The deed could not be delivered as an escrow, because an escrow must be delivered to a stranger, and not to the grantee; and if delivered to a grantee, it is absolute, whatever intent may be shown in words to make it an escrow. It could not be delivered to the grantee conditionally, to take effect upon the happening of a contingency; for that would be contrary to the provisions of the instrument itself: Ward v. Lewis, 4 Pick. 518. We think it is a general rule, that a delivery of a valid instrument to one of several grantees, named in it, makes it the grantees' deed, and is, in law, a delivery to the use of all, according to its terms.

It makes no difference, in our opinion, that the grant was defeasible upon the payment of several sums to the several mortgagees. That might affect the right of redemption, and the mode of obtaining a discharge of the mortgage.
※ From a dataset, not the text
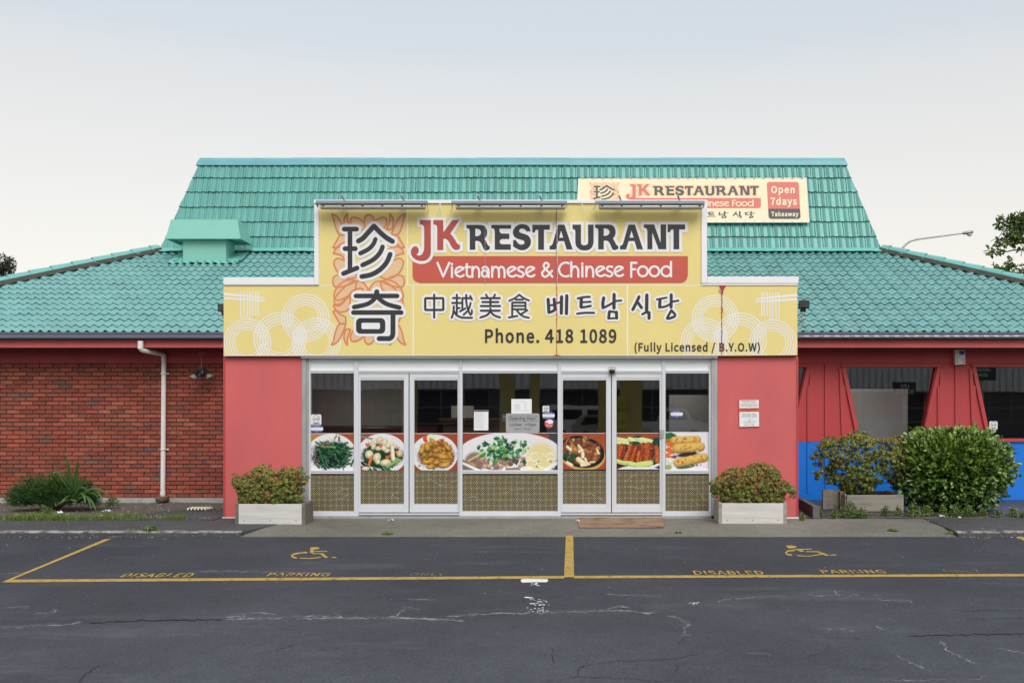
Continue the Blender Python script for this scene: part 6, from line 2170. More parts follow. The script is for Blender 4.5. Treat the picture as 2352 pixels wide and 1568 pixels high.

But the question here is as to the effect of the deed, before redemption, upon the right of property; and we have no doubt that it vested a right of property in all the mortgagees, either as joint tenants or tenants in common, and for the purposes of this defense, it is immaterial which.

None of the cases cited for the plaintiff establish the position assumed. In the case of Roberts v. Jackson, 1 Wend. 478, evidence aliunde was admitted to show that the deed, or rather the instrument prepared, signed, and sealed in pursuance of a negotiation not carried into effect, was never delivered to anybody, and, of course, never became a deed.

Exceptions sustained.

DELIVERY OF DEED TO ONE OF TWO GRANTEES named therein, withou saying anything of the other, is held ineffectual as to the latter, so that the deed is void as to him, in Hannah v. Swarner, 34 Am. Dec. 442.